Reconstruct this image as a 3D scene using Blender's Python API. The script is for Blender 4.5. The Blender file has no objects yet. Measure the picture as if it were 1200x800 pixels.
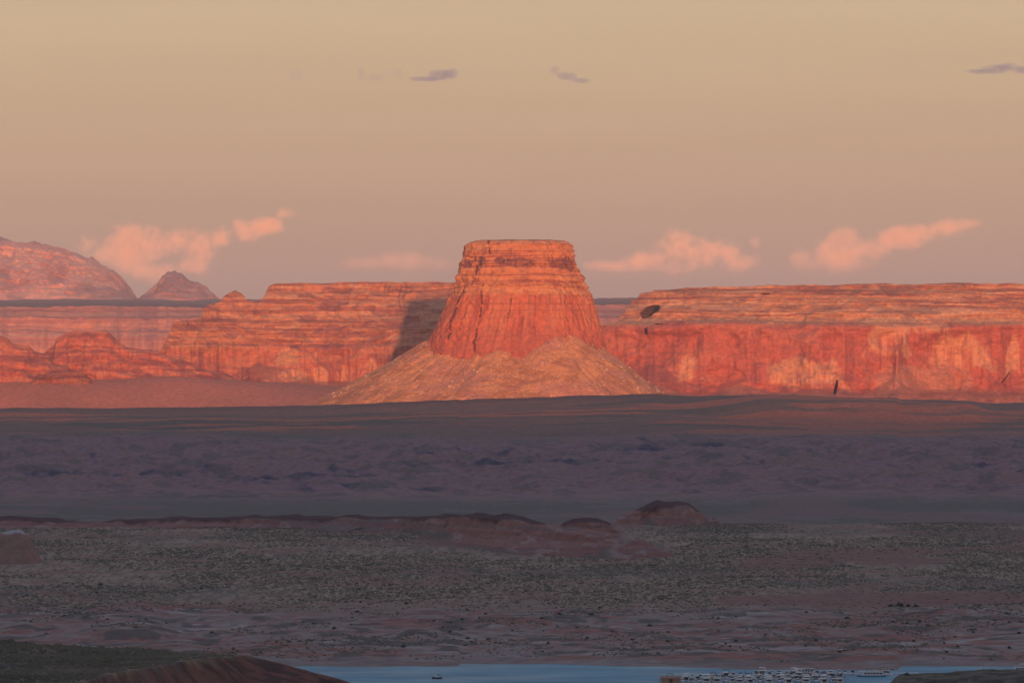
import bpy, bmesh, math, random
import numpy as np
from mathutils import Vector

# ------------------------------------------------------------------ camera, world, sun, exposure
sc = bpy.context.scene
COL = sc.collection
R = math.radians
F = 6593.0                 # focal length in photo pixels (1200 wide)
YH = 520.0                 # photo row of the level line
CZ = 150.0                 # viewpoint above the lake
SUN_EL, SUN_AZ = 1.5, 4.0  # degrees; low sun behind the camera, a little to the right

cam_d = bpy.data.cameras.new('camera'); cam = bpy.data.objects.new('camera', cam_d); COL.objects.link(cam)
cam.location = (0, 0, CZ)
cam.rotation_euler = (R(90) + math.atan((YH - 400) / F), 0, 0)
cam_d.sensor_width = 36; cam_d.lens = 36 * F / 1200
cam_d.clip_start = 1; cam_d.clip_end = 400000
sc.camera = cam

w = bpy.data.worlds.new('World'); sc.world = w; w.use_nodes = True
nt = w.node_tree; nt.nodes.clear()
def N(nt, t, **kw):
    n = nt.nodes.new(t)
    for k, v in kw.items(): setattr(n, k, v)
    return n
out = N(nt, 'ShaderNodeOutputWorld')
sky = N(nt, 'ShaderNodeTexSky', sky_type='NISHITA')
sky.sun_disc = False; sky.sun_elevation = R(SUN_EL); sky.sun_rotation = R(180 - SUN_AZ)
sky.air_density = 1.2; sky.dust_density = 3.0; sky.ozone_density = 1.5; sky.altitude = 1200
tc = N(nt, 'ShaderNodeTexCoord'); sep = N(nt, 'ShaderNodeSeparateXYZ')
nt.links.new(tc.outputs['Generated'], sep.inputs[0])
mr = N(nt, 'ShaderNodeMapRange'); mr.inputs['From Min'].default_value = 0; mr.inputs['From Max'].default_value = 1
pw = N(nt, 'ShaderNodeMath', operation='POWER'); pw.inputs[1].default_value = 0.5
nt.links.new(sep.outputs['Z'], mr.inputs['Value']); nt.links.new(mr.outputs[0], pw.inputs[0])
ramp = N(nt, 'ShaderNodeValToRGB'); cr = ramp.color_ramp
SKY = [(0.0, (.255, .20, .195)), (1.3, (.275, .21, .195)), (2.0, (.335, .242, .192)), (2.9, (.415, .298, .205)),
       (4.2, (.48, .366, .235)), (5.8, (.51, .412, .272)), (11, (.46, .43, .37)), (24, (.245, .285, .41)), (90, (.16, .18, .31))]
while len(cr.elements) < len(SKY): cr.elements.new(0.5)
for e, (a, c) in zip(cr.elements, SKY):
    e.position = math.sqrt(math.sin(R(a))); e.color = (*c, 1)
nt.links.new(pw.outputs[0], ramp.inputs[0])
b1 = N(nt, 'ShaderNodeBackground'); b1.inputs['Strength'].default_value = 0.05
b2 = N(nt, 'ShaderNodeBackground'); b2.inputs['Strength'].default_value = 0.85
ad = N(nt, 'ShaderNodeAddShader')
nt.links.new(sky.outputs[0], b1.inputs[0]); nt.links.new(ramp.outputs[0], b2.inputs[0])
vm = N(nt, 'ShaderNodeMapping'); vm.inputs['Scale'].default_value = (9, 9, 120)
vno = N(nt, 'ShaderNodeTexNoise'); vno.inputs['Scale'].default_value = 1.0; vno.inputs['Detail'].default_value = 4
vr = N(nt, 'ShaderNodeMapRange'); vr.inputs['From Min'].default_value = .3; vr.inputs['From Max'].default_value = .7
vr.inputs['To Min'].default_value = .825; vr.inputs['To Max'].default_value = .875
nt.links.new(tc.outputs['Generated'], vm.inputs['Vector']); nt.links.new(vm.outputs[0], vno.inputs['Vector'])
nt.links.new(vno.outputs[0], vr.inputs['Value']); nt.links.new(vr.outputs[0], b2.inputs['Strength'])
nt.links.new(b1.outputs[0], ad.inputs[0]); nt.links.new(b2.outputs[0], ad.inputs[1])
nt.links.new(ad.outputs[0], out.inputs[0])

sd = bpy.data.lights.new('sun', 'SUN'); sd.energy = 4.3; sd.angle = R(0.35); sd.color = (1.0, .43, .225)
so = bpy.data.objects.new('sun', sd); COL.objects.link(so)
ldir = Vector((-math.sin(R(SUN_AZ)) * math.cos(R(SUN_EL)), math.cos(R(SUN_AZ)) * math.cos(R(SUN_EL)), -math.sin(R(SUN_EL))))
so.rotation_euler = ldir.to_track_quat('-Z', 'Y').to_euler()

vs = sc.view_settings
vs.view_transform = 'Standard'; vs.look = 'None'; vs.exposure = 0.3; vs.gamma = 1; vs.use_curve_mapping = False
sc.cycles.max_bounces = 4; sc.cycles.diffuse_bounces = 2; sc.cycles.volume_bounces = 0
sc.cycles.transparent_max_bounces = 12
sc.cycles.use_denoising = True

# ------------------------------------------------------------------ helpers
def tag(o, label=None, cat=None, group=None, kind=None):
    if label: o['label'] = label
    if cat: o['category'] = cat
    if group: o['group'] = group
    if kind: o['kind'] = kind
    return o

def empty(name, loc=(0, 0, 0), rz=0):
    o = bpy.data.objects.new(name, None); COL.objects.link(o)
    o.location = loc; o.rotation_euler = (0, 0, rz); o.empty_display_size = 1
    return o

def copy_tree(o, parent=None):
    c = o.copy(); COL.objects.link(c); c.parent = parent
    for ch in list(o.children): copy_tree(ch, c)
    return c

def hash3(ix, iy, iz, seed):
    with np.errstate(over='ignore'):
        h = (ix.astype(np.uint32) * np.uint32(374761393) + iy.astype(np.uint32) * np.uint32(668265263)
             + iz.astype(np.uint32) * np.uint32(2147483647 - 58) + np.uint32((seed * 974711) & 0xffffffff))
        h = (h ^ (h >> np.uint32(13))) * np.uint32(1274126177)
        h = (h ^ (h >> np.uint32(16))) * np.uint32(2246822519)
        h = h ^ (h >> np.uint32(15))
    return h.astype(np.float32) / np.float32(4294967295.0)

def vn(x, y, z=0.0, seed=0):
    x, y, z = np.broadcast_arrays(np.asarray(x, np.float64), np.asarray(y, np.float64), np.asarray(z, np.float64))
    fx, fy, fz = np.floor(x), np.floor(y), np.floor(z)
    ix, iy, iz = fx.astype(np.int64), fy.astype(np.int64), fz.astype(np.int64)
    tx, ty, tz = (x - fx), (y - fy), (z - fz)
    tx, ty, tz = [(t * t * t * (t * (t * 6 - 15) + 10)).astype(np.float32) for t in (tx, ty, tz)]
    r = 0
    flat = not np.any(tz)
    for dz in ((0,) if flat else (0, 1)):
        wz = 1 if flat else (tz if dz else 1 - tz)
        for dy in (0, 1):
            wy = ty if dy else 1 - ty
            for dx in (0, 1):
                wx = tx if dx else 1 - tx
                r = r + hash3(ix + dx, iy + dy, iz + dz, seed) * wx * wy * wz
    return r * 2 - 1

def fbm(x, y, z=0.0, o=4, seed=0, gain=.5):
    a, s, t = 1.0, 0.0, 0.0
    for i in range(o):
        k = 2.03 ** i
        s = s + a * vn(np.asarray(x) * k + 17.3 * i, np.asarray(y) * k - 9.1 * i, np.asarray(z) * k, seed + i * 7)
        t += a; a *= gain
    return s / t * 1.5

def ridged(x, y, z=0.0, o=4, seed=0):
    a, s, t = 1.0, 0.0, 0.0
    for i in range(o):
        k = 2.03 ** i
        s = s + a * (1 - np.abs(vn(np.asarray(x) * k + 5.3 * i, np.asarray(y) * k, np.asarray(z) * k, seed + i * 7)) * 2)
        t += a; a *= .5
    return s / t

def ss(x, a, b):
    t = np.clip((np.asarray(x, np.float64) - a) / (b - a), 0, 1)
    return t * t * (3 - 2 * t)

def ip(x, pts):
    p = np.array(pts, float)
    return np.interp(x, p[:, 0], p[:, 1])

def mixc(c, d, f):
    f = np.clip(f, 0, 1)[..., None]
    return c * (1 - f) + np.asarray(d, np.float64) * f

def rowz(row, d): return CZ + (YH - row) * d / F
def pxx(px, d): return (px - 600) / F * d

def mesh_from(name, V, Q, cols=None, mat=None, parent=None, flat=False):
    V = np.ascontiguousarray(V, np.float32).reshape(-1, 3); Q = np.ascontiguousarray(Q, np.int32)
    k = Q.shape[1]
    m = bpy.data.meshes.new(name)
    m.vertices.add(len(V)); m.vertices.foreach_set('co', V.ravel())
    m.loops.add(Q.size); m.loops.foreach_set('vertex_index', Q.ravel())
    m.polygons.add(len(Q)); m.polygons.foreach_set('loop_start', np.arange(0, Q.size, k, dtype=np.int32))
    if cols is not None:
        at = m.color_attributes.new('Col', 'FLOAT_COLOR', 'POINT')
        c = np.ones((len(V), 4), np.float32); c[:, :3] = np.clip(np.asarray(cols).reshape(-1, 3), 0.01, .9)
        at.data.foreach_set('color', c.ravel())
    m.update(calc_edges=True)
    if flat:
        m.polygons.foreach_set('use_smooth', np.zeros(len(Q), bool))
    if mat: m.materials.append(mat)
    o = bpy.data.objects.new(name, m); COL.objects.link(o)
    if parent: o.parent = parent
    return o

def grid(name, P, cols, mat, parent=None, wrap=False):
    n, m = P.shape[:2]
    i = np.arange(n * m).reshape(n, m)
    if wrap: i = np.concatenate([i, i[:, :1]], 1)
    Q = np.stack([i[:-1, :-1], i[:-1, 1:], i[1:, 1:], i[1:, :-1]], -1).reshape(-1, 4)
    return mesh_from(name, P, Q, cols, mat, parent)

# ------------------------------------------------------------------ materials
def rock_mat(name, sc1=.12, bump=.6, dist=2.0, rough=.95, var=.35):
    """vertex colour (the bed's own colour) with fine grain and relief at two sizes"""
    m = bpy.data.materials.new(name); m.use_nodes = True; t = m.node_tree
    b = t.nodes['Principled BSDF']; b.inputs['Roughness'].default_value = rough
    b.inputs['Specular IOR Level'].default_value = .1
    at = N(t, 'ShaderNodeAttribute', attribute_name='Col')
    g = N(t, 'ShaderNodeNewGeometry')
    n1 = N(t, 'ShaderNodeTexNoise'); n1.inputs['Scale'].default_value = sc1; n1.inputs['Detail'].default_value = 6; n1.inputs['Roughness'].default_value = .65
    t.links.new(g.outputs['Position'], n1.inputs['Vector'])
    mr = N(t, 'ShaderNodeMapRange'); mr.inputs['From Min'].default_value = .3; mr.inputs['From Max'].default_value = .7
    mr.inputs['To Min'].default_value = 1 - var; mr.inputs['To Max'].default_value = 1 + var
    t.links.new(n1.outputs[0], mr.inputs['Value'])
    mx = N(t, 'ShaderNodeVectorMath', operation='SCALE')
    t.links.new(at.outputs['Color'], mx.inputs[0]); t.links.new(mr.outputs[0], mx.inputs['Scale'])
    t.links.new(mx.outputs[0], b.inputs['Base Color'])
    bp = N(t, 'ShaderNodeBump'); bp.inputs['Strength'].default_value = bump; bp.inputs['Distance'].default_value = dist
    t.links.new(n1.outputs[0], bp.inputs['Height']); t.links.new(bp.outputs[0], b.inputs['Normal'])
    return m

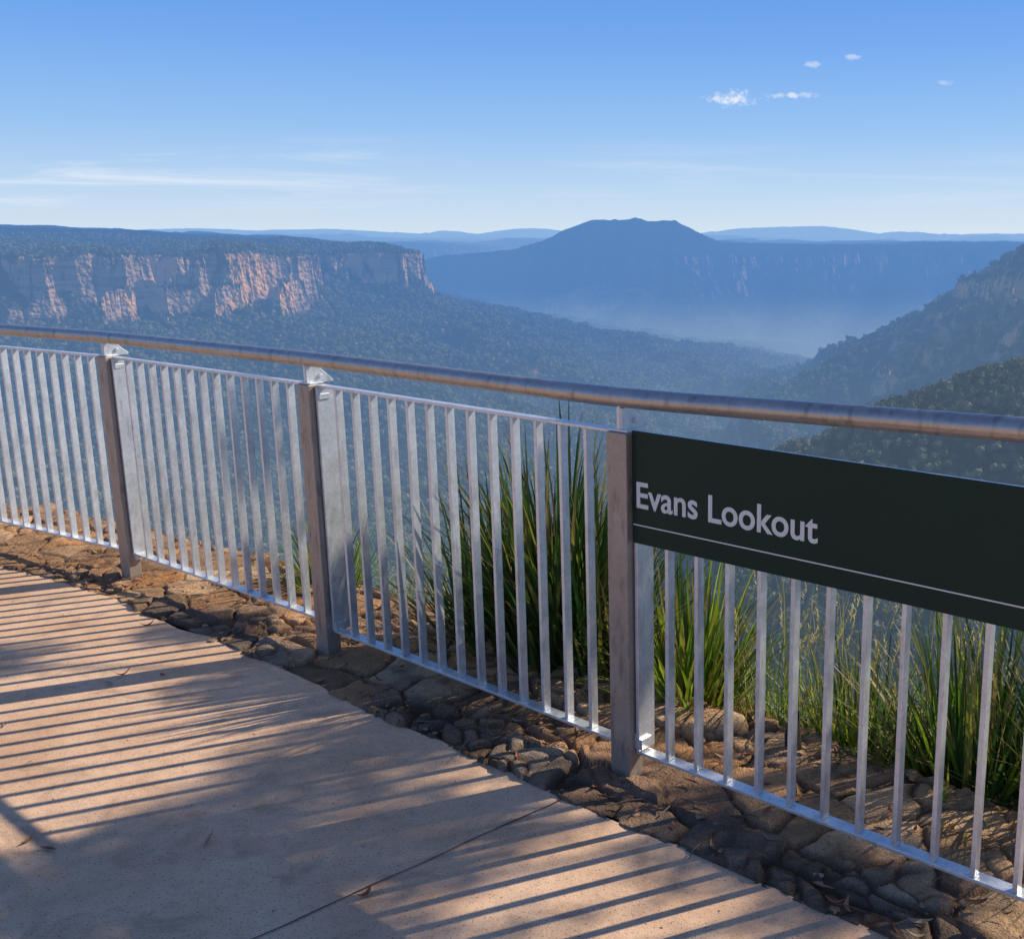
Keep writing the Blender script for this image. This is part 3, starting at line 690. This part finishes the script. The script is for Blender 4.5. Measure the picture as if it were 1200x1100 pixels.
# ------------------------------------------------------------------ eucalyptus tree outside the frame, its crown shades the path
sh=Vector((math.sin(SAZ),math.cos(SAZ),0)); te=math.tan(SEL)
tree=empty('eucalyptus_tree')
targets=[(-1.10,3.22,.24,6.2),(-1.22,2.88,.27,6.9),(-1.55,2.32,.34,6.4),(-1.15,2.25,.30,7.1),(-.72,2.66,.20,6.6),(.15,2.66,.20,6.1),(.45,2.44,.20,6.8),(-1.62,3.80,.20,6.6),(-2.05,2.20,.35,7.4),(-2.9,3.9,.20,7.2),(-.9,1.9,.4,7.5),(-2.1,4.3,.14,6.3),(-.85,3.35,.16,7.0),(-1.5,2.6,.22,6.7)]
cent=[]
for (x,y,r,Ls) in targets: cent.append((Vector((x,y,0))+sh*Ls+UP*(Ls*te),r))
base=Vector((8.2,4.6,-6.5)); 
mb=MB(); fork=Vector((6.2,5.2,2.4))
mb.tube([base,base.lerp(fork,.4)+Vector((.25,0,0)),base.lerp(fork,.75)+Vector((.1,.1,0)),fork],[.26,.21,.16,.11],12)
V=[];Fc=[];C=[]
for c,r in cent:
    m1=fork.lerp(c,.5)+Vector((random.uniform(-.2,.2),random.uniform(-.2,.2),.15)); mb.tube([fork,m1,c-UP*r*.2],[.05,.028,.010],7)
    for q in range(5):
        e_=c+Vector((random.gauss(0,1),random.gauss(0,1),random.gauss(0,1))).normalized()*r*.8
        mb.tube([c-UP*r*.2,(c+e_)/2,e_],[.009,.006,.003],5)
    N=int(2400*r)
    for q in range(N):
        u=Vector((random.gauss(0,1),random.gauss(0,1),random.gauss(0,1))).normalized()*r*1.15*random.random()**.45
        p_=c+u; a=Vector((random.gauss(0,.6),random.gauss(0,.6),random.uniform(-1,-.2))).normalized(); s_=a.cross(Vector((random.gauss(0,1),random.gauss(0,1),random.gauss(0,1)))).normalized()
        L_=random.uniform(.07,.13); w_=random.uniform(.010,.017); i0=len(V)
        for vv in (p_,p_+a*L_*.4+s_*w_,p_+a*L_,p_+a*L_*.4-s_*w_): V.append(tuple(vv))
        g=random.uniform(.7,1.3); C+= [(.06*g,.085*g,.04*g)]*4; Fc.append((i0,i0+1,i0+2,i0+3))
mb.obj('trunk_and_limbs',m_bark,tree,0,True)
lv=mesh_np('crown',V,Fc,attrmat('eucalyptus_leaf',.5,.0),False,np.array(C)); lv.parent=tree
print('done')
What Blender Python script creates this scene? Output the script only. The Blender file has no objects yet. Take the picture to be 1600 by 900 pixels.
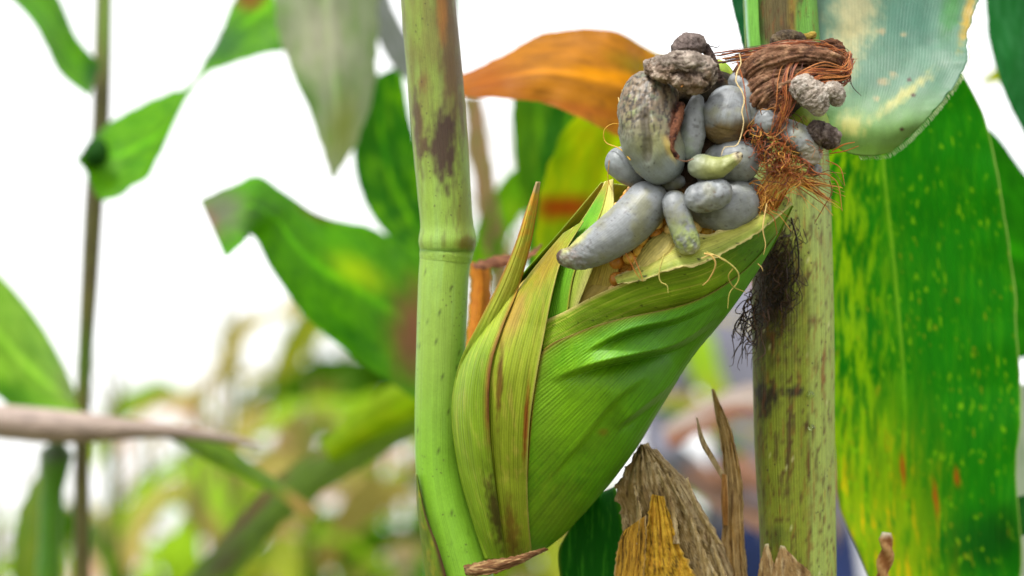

▶ _WHAT YOU HAVE TO DO_
Exactly reproduce the run of lines from the start of the listing through the line with "SUN_EL, SUN_AZ = 1.5, 4.0", inclusive; pictures are not copied.

▶ _IN RESPONSE_
Reconstruct this image as a 3D scene using Blender's Python API. The script is for Blender 4.5. The Blender file has no objects yet. Measure the picture as if it were 1200x800 pixels.
import bpy, bmesh, math, random
import numpy as np
from mathutils import Vector

# ------------------------------------------------------------------ camera, world, sun, exposure
sc = bpy.context.scene
COL = sc.collection
R = math.radians
F = 6593.0                 # focal length in photo pixels (1200 wide)
YH = 520.0                 # photo row of the level line
CZ = 150.0                 # viewpoint above the lake
SUN_EL, SUN_AZ = 1.5, 4.0  # degrees; low sun behind the camera, a little to the right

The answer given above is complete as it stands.